§ **Source data**
------------------------------------------------

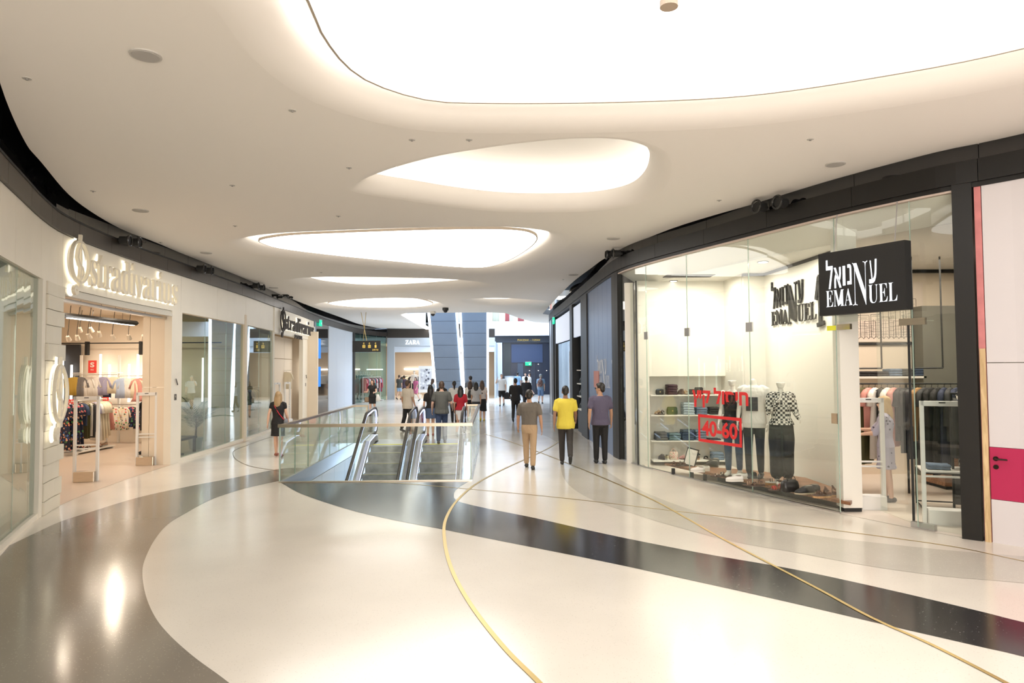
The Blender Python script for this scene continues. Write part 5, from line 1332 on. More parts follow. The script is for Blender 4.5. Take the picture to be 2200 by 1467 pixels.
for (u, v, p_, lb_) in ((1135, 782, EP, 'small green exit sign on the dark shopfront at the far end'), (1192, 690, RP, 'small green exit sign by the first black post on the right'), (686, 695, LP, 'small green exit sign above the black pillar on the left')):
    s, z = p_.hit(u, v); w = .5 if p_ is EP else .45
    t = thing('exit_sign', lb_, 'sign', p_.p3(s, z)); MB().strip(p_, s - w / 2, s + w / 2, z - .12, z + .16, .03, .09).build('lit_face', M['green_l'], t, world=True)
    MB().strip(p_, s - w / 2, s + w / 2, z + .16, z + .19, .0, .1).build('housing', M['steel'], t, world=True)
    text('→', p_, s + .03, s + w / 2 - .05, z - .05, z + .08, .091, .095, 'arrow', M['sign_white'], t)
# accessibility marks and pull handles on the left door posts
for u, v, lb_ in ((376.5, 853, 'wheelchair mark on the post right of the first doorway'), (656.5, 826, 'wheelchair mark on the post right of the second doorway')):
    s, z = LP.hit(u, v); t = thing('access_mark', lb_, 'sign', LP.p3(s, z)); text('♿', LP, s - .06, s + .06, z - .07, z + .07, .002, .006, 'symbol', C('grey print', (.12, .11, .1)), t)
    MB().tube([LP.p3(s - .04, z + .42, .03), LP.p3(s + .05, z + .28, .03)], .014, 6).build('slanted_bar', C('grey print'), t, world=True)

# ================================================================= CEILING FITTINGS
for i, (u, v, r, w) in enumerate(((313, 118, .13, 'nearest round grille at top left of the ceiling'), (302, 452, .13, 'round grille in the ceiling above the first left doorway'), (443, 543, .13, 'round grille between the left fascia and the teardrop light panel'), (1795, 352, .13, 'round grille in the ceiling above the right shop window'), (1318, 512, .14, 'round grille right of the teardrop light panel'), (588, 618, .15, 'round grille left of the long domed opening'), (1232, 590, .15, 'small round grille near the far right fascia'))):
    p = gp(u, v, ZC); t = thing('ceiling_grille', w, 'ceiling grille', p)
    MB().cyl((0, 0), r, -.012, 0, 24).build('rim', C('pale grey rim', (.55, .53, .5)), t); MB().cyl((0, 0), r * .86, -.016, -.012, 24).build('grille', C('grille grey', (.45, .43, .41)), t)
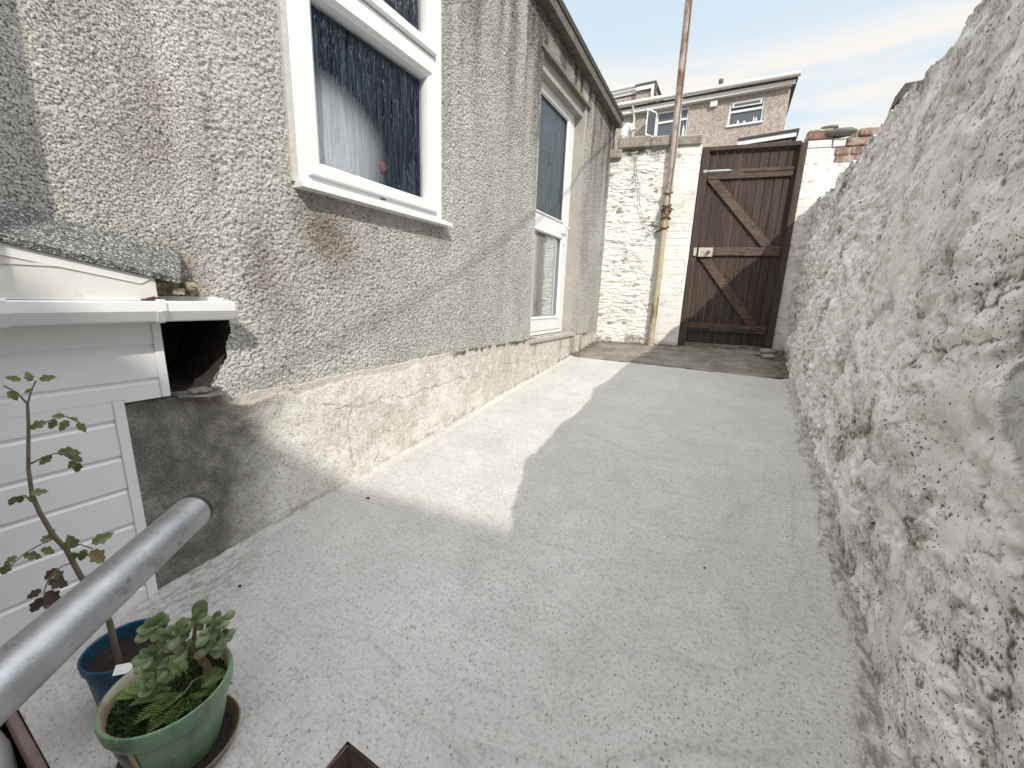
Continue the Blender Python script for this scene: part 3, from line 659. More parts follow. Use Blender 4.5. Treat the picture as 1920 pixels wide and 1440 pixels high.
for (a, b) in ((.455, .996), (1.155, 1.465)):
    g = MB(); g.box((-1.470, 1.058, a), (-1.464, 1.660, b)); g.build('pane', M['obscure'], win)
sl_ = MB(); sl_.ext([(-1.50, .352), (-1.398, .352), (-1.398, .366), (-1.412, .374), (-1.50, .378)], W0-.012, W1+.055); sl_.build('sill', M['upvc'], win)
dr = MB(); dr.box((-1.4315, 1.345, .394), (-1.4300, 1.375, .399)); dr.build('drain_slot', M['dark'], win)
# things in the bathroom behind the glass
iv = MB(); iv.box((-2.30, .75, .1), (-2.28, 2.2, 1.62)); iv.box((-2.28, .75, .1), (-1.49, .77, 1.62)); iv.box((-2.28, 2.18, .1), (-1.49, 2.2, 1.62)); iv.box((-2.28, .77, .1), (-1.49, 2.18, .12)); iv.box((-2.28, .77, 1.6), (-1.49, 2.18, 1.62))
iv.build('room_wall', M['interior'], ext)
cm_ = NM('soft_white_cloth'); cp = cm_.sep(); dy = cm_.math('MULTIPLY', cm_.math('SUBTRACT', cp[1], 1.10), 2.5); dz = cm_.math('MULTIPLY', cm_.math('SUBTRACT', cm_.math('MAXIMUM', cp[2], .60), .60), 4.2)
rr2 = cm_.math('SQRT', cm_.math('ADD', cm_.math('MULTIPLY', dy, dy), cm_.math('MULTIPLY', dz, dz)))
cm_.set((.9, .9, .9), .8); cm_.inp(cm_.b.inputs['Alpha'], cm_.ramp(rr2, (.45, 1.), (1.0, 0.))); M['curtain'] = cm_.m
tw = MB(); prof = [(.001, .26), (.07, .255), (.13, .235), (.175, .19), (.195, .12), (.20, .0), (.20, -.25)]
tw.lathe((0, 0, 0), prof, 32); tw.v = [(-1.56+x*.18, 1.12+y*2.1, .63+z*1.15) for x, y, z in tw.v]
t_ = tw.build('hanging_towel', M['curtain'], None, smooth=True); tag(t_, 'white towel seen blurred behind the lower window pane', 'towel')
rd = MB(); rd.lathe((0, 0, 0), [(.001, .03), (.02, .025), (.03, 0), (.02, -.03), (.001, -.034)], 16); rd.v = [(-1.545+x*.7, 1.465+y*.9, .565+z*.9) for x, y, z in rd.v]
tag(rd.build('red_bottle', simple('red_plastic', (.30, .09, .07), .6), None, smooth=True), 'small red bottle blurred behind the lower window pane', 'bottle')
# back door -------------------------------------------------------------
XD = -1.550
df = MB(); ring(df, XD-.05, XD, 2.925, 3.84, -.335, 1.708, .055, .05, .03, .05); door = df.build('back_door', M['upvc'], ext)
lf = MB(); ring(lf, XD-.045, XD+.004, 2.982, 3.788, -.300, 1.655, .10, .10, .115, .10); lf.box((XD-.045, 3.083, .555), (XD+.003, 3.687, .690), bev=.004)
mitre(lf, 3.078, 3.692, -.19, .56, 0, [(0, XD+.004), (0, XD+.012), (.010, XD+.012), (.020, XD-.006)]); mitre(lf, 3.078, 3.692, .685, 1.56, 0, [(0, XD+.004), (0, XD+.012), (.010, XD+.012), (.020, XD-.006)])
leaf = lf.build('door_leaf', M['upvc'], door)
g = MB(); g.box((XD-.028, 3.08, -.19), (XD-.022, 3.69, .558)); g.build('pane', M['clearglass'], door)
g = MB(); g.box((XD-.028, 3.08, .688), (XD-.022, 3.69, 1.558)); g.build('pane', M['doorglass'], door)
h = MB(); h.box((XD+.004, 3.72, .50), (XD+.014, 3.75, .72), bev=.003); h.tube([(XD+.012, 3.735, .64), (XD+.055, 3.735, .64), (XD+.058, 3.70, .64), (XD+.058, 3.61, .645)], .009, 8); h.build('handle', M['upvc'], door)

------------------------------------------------

§ **TO DO**
Copy the entries above faithfully and omit every image.

§ **FINAL RESULT**
The Blender Python script for this scene continues. Write part 5, from line 1332 on. More parts follow. The script is for Blender 4.5. Take the picture to be 2200 by 1467 pixels.
for (u, v, p_, lb_) in ((1135, 782, EP, 'small green exit sign on the dark shopfront at the far end'), (1192, 690, RP, 'small green exit sign by the first black post on the right'), (686, 695, LP, 'small green exit sign above the black pillar on the left')):
    s, z = p_.hit(u, v); w = .5 if p_ is EP else .45
    t = thing('exit_sign', lb_, 'sign', p_.p3(s, z)); MB().strip(p_, s - w / 2, s + w / 2, z - .12, z + .16, .03, .09).build('lit_face', M['green_l'], t, world=True)
    MB().strip(p_, s - w / 2, s + w / 2, z + .16, z + .19, .0, .1).build('housing', M['steel'], t, world=True)
    text('→', p_, s + .03, s + w / 2 - .05, z - .05, z + .08, .091, .095, 'arrow', M['sign_white'], t)
# accessibility marks and pull handles on the left door posts
for u, v, lb_ in ((376.5, 853, 'wheelchair mark on the post right of the first doorway'), (656.5, 826, 'wheelchair mark on the post right of the second doorway')):
    s, z = LP.hit(u, v); t = thing('access_mark', lb_, 'sign', LP.p3(s, z)); text('♿', LP, s - .06, s + .06, z - .07, z + .07, .002, .006, 'symbol', C('grey print', (.12, .11, .1)), t)
    MB().tube([LP.p3(s - .04, z + .42, .03), LP.p3(s + .05, z + .28, .03)], .014, 6).build('slanted_bar', C('grey print'), t, world=True)

# ================================================================= CEILING FITTINGS
for i, (u, v, r, w) in enumerate(((313, 118, .13, 'nearest round grille at top left of the ceiling'), (302, 452, .13, 'round grille in the ceiling above the first left doorway'), (443, 543, .13, 'round grille between the left fascia and the teardrop light panel'), (1795, 352, .13, 'round grille in the ceiling above the right shop window'), (1318, 512, .14, 'round grille right of the teardrop light panel'), (588, 618, .15, 'round grille left of the long domed opening'), (1232, 590, .15, 'small round grille near the far right fascia'))):
    p = gp(u, v, ZC); t = thing('ceiling_grille', w, 'ceiling grille', p)
    MB().cyl((0, 0), r, -.012, 0, 24).build('rim', C('pale grey rim', (.55, .53, .5)), t); MB().cyl((0, 0), r * .86, -.016, -.012, 24).build('grille', C('grille grey', (.45, .43, .41)), t)
Continue the Blender Python script for this scene: part 3, from line 659. More parts follow. Use Blender 4.5. Treat the picture as 1920 pixels wide and 1440 pixels high.
for (a, b) in ((.455, .996), (1.155, 1.465)):
    g = MB(); g.box((-1.470, 1.058, a), (-1.464, 1.660, b)); g.build('pane', M['obscure'], win)
sl_ = MB(); sl_.ext([(-1.50, .352), (-1.398, .352), (-1.398, .366), (-1.412, .374), (-1.50, .378)], W0-.012, W1+.055); sl_.build('sill', M['upvc'], win)
dr = MB(); dr.box((-1.4315, 1.345, .394), (-1.4300, 1.375, .399)); dr.build('drain_slot', M['dark'], win)
# things in the bathroom behind the glass
iv = MB(); iv.box((-2.30, .75, .1), (-2.28, 2.2, 1.62)); iv.box((-2.28, .75, .1), (-1.49, .77, 1.62)); iv.box((-2.28, 2.18, .1), (-1.49, 2.2, 1.62)); iv.box((-2.28, .77, .1), (-1.49, 2.18, .12)); iv.box((-2.28, .77, 1.6), (-1.49, 2.18, 1.62))
iv.build('room_wall', M['interior'], ext)
cm_ = NM('soft_white_cloth'); cp = cm_.sep(); dy = cm_.math('MULTIPLY', cm_.math('SUBTRACT', cp[1], 1.10), 2.5); dz = cm_.math('MULTIPLY', cm_.math('SUBTRACT', cm_.math('MAXIMUM', cp[2], .60), .60), 4.2)
rr2 = cm_.math('SQRT', cm_.math('ADD', cm_.math('MULTIPLY', dy, dy), cm_.math('MULTIPLY', dz, dz)))
cm_.set((.9, .9, .9), .8); cm_.inp(cm_.b.inputs['Alpha'], cm_.ramp(rr2, (.45, 1.), (1.0, 0.))); M['curtain'] = cm_.m
tw = MB(); prof = [(.001, .26), (.07, .255), (.13, .235), (.175, .19), (.195, .12), (.20, .0), (.20, -.25)]
tw.lathe((0, 0, 0), prof, 32); tw.v = [(-1.56+x*.18, 1.12+y*2.1, .63+z*1.15) for x, y, z in tw.v]
t_ = tw.build('hanging_towel', M['curtain'], None, smooth=True); tag(t_, 'white towel seen blurred behind the lower window pane', 'towel')
rd = MB(); rd.lathe((0, 0, 0), [(.001, .03), (.02, .025), (.03, 0), (.02, -.03), (.001, -.034)], 16); rd.v = [(-1.545+x*.7, 1.465+y*.9, .565+z*.9) for x, y, z in rd.v]
tag(rd.build('red_bottle', simple('red_plastic', (.30, .09, .07), .6), None, smooth=True), 'small red bottle blurred behind the lower window pane', 'bottle')
# back door -------------------------------------------------------------
XD = -1.550
df = MB(); ring(df, XD-.05, XD, 2.925, 3.84, -.335, 1.708, .055, .05, .03, .05); door = df.build('back_door', M['upvc'], ext)
lf = MB(); ring(lf, XD-.045, XD+.004, 2.982, 3.788, -.300, 1.655, .10, .10, .115, .10); lf.box((XD-.045, 3.083, .555), (XD+.003, 3.687, .690), bev=.004)
mitre(lf, 3.078, 3.692, -.19, .56, 0, [(0, XD+.004), (0, XD+.012), (.010, XD+.012), (.020, XD-.006)]); mitre(lf, 3.078, 3.692, .685, 1.56, 0, [(0, XD+.004), (0, XD+.012), (.010, XD+.012), (.020, XD-.006)])
leaf = lf.build('door_leaf', M['upvc'], door)
g = MB(); g.box((XD-.028, 3.08, -.19), (XD-.022, 3.69, .558)); g.build('pane', M['clearglass'], door)
g = MB(); g.box((XD-.028, 3.08, .688), (XD-.022, 3.69, 1.558)); g.build('pane', M['doorglass'], door)
h = MB(); h.box((XD+.004, 3.72, .50), (XD+.014, 3.75, .72), bev=.003); h.tube([(XD+.012, 3.735, .64), (XD+.055, 3.735, .64), (XD+.058, 3.70, .64), (XD+.058, 3.61, .645)], .009, 8); h.build('handle', M['upvc'], door)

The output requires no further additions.